• **Your task**:
Copy exactly, and only, the lines between the start of the entries below and the line containing "goblet('stemmed glass standing", both inclusive. Omit pictures.

Scripts that build scenes:
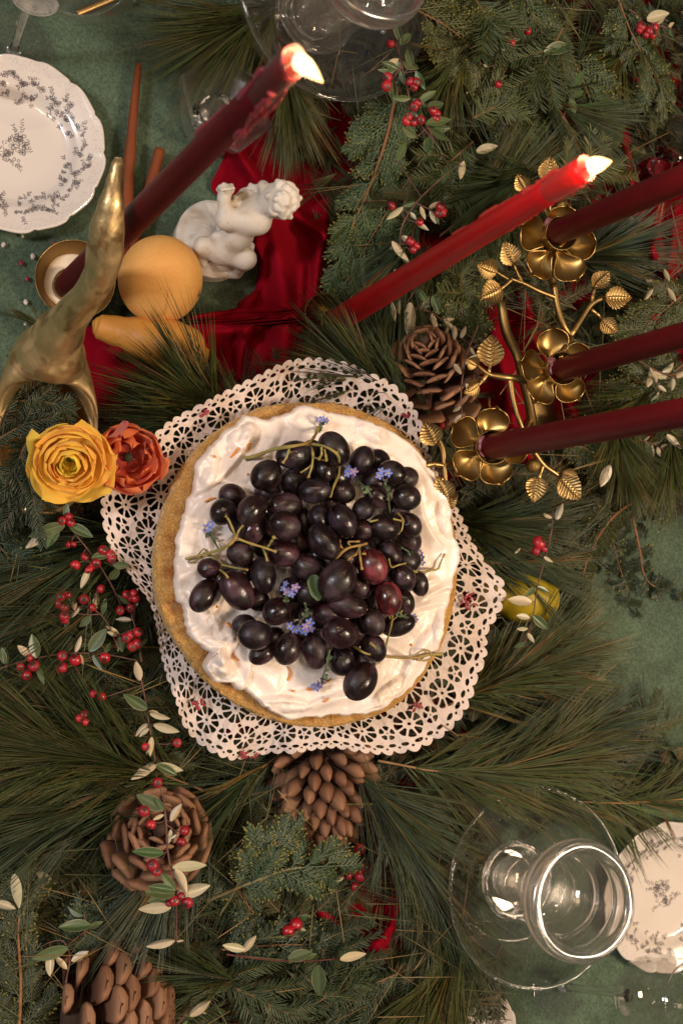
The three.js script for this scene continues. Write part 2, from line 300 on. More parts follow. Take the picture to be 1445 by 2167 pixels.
function goblet(label, foot, top, hf, ht, rf, rb, seg = 64) {
  const a = at(...foot, hf), t = at(...top, ht), dir = t.clone().sub(a), L = dir.length(); dir.normalize();
  const o = thing('wine_glass', label, 'glass', a, 'stemmed wine glasses'), y = (k) => k * L;
  part('foot', turned([...curveProf([[0, 0.005], [0.006, 0.0046], [rf * 0.6, 0.0022], [rf * 0.96, 0.0016], [rf, 0.001]], 18), [rf * 0.99, 0.0002], [rf * 0.5, 0], [0, 0]], a, dir, seg), thinGlass, o);
  part('stem', turned([[0, 0.0052], ...curveProf([[0.0065, 0.0052], [0.0042, y(0.08)], [0.0034, y(0.2)], [0.0034, y(0.42)], [0.0048, y(0.52)], [0.006, y(0.545)]], 24), [0, y(0.545)]], a, dir, 24), glassMat, o);
  part('bowl', turned([...curveProf([[0, y(0.565)], [rb * 0.4, y(0.575)], [rb * 0.85, y(0.66)], [rb, y(0.8)], [rb * 0.93, y(0.995)]], 26), ...curveProf([[rb * 0.95, y(1)], [rb * 0.965, y(0.993)], [rb * 1.035, y(0.8)], [rb * 0.88, y(0.645)], [rb * 0.42, y(0.552)], [0, y(0.547)]], 28)], a, dir, seg), thinGlass, o);
  { const q = quatY(dir), b = new Buf(), pts = [...Array(65)].map((_, k) => V(Math.cos(k / 64 * 6.2832) * rb * 0.94, L * 0.998, Math.sin(k / 64 * 6.2832) * rb * 0.94).applyQuaternion(q).add(a)); b.tube(pts, 0.0007, 8, { cap: false }); part('rim', b.geo(), glassMat, o); }
  return o;
}
goblet('stemmed glass standing above the flower-print plate, its foot half under the plate rim', [26, 118], [112, -150], 0.006, 0.19, 0.041, 0.034);
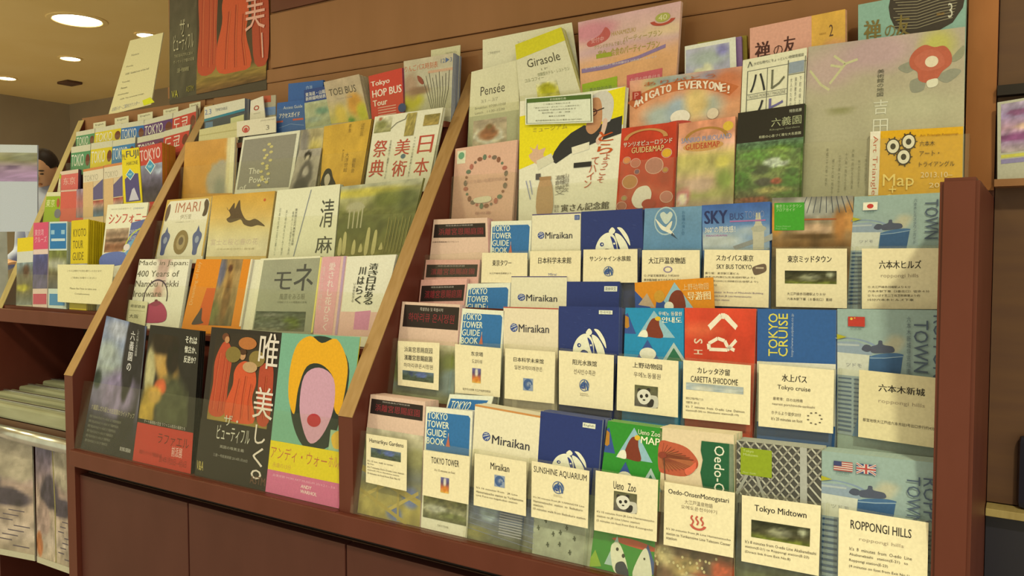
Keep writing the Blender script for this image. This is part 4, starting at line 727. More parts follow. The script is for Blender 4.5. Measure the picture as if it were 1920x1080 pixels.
def hareno(a):
    for x0, y0, x1, y1 in ((8, 19, 100, 20), (8, 56, 72, 56.8), (8, 64, 72, 64.8), (8, 19, 9.4, 100), (40, 19, 41, 100), (72, 14, 73.4, 100), (72, 36, 98, 37), (98, 12, 99.2, 100)): a.r('6a6a5c', x0, y0, x1, y1)
    a.t('大切な時代にちょっといい時間情報誌', 18, 7, 96, 12, '5a5a4c').r('8c98a0', 74, 18, 97, 35).t('ハ', 14, 26, 38, 54, '2c2c30', b=.006).t('レ', 47, 24, 68, 54, '6a6a54', b=.006).t('ノ', 15, 68, 36, 98, '2c2c30', b=.006).t('ヒ', 45, 68, 68, 98, '6a6494', b=.01).t('TALKING MONTHLY MAGAZINE', 11, 58, 70, 63, '8a8a78')
    for i, s in enumerate(('大人のための旅', '東京散歩だより', '下町の味と暮')): a.t(s, 77 + i*7, 42, 80 + i*7, 92, '6a6a60', v=1)
    a.l('5a5a50', [(9, 14), (12, 5), (16, 13)], 1.4)
sheet('newspaper', 'cream paper with four large katakana in boxes', c4, [(1393, 113), (1513, 89), (1508, 215), (1388, 232)], 'dedab6', hareno, off=-.006, t=.003)
def rikugien(a):
    a.r('26221e', 0, 0, 100, 34).ph(0, 34, 100, 100, 50, ['5a7458', '50703c', '5c7c3c', '6a8440', '78864c', '4c6a34', '5a5c38', '6a5c40'], [(62, 36, 20, 8, 'b8c4b0', .4), (30, 22, 22, 8, '5a8c34', .7), (66, 18, 18, 8, '7a9c44', .8), (36, 46, 16, 8, '3a4a30', .6), (10, 60, 14, 16, '3c6a24', .7), (44, 66, 14, 6, '44443c', .5), (64, 66, 9, 5, 'a84a38', .6), (84, 64, 14, 14, '4a7a2c', .7), (60, 80, 24, 6, 'a09858', .7), (30, 94, 26, 5, '8a4a34', .7), (80, 90, 24, 8, '4a6a2c', .8), (74, 30, 7, 5, '7a9c48', .5), (22, 44, 12, 5, '48702c', .5), (86, 52, 10, 6, '39602a', .5)], (26, .5), ny=62)
    a.t('特別名勝', 78, 4, 96, 7.5, 'c8c8a8').t('六義園', 52, 11, 96, 20, 'a8ac80').t('Rikugien Gardens', 50, 22, 94, 24.5, '8a8c6c').t('和歌の心息づく雅な大名庭園', 34, 28, 96, 31, 'c8c8a0')
sheet('leaflet', 'dark-topped leaflet with a green pond garden photo', c4, [(1384, 212), (1509, 194), (1502, 378), (1376, 383)], '4a5c30', rikugien, n=3, t=.0025)
def yoshida(a):
    a.ph(0, 0, 100, 100, 44, ['b0a48c', 'b0a688', 'aca684', 'aaa484', 'aca888'], [(16, 16, 18, 12, 'b8a094', .9), (46, 8, 24, 12, 'b89c98', .9), (84, 9, 10, 10, 'b8b45c', .9), (24, 44, 9, 2, '8c8a5c', .9), (70, 44, 24, 8, 'b4b08c', .8), (66, 78, 20, 20, 'b4ae8e', .9)], (5, .05))
    for p in ([(2, 16), (10, 26), (16, 30)], [(18, 8), (26, 14), (16, 26)], [(26, 14), (34, 12)], [(24, 16), (16, 14)]): a.l('c0bc8c', p, 1.6)
    
    a.blob('8c8c76', [(60, 20), (68, 17), (72, 20), (66, 24)]).blob('8c8c76', [(68, 29), (76, 28), (76, 35), (69, 36)]).blob('8e8e78', [(84, 28), (92, 24), (98, 26), (90, 32)]).blob('8e8e70', [(92, 18), (99, 11), (99, 17), (94, 20)])
    a.blob('b45c44', [(67, 16), (70, 11), (76, 8), (82, 10), (88, 10), (92, 15), (92, 21), (87, 25), (84, 29), (78, 31), (73, 29), (72, 24), (68, 21)]).blob('ba644c', [(70, 16), (78, 11), (86, 14), (88, 21), (80, 24), (73, 22)]).e('dccfae', 80.5, 18.5, 4, 3.4).blob('d8d4b4', [(78, 30), (84, 29), (84, 33), (79, 34)])
    a.t('美術館の地図', 47, 20, 51.5, 37, '5a5848', v=1).t('吉', 45.5, 39, 54.5, 48, 'd0ceb0').t('田', 45.5, 51, 55, 60, 'd0ceb0')
    for i in range(7): a.t('平成二十六年一月から三月まで'[i:i+9], 16 + i*4.2, 68 + (i*7) % 9, 17.6 + i*4.2, 92 + (i*5) % 6, '7a765c', v=1)
sheet('flyer', 'large beige flyer with a red camellia, right of the fourth row', c4, [(1516, 88), (1810, 50), (1806, 372), (1500, 372)], 'b0a888', yoshida, off=-.010, n=2, t=.002)
def arttri(a):
    a.r('e4dcc0', 0, 0, 11.5, 100).t('Art Triangle', 2, 7, 9, 100, 'bc5a3c', rot=1).p('d8a418', [(13, 4), (100, 0), (100, 100), (11, 100)])
    for cx, cy in ((26, 25), (43, 19), (38, 42)):
        for i in range(9): t = i*40/57.3; a.l('3a2c20', [(cx, cy), (cx + 9.6*math.cos(t), cy + 15*math.sin(t))], 1.4)
        a.e('3a2c20', cx, cy, 8, 12.4).e('e0d8b8', cx, cy, 6.6, 10.4).e('3a3428', cx, cy, 3, 4.8)
    a.t('Art Triangle Roppongi', 55, 9, 95, 13, '8a5a20').t('六本木', 55, 19, 71, 27, '3a2c20').t('アート・', 55, 34, 76, 42, '3a2c20').t('トライアングル', 55, 50, 92, 58, '3a2c20').t('2013.10–', 57, 66, 90, 74, 'e0c890').t('2014.3', 66, 82, 96, 89, 'e0c890').t('Map', 16, 68, 50, 92, 'e6cc70').t('Calendar', 16, 99, 90, 118, 'e6cc70').t('+', 23, 86, 31, 97, 'e6cc70')
sheet('leaflet', 'yellow art map leaflet with three eye-shaped cogs', c4, [(1632, 247), (1806, 237), (1804, 366), (1628, 366)], 'd8a418', arttri, off=.003, n=4, t=.002, edge='d8ccA0'.lower())
for nm, x0, y0, x1, y1 in [('pink motif flyer', 846, 331, 968, 322), ('grey-haired man flyer', 970, 355, 1160, 334), ('red guide map', 1162, 303, 1265, 294), ('pastel guide map', 1267, 294, 1380, 285), ('pond garden leaflet', 1381, 282, 1503, 276), ('camellia flyer and yellow art map', 1505, 268, 1820, 250)]:
    holder('clear fourth-row pocket in front of the ' + nm, c4, (x0, y0), (x1, y1), off=.006, depth=.035)

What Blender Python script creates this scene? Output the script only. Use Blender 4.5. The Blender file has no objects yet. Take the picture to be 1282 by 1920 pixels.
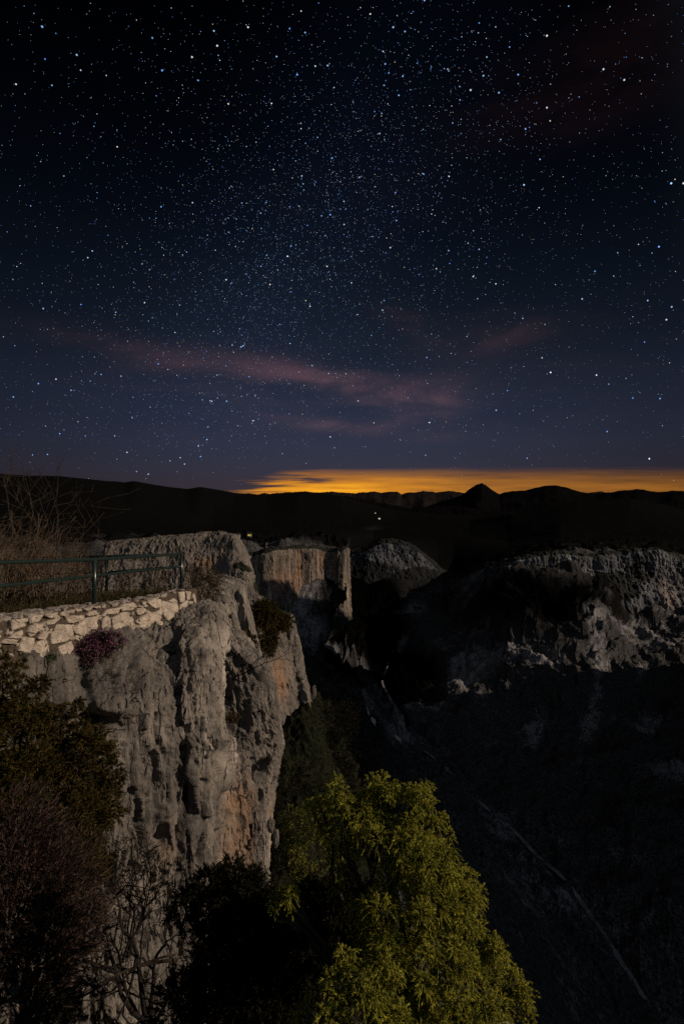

• **Task solution**:
The three.js script for this scene continues. Write part 2, from line 300 on. More parts follow. Take the picture to be 1445 by 2167 pixels.
function goblet(label, foot, top, hf, ht, rf, rb, seg = 64) {
  const a = at(...foot, hf), t = at(...top, ht), dir = t.clone().sub(a), L = dir.length(); dir.normalize();
  const o = thing('wine_glass', label, 'glass', a, 'stemmed wine glasses'), y = (k) => k * L;
  part('foot', turned([...curveProf([[0, 0.005], [0.006, 0.0046], [rf * 0.6, 0.0022], [rf * 0.96, 0.0016], [rf, 0.001]], 18), [rf * 0.99, 0.0002], [rf * 0.5, 0], [0, 0]], a, dir, seg), thinGlass, o);
  part('stem', turned([[0, 0.0052], ...curveProf([[0.0065, 0.0052], [0.0042, y(0.08)], [0.0034, y(0.2)], [0.0034, y(0.42)], [0.0048, y(0.52)], [0.006, y(0.545)]], 24), [0, y(0.545)]], a, dir, 24), glassMat, o);
  part('bowl', turned([...curveProf([[0, y(0.565)], [rb * 0.4, y(0.575)], [rb * 0.85, y(0.66)], [rb, y(0.8)], [rb * 0.93, y(0.995)]], 26), ...curveProf([[rb * 0.95, y(1)], [rb * 0.965, y(0.993)], [rb * 1.035, y(0.8)], [rb * 0.88, y(0.645)], [rb * 0.42, y(0.552)], [0, y(0.547)]], 28)], a, dir, seg), thinGlass, o);
  { const q = quatY(dir), b = new Buf(), pts = [...Array(65)].map((_, k) => V(Math.cos(k / 64 * 6.2832) * rb * 0.94, L * 0.998, Math.sin(k / 64 * 6.2832) * rb * 0.94).applyQuaternion(q).add(a)); b.tube(pts, 0.0007, 8, { cap: false }); part('rim', b.geo(), glassMat, o); }
  return o;
}
goblet('stemmed glass standing above the flower-print plate, its foot half under the plate rim', [26, 118], [112, -150], 0.006, 0.19, 0.041, 0.034);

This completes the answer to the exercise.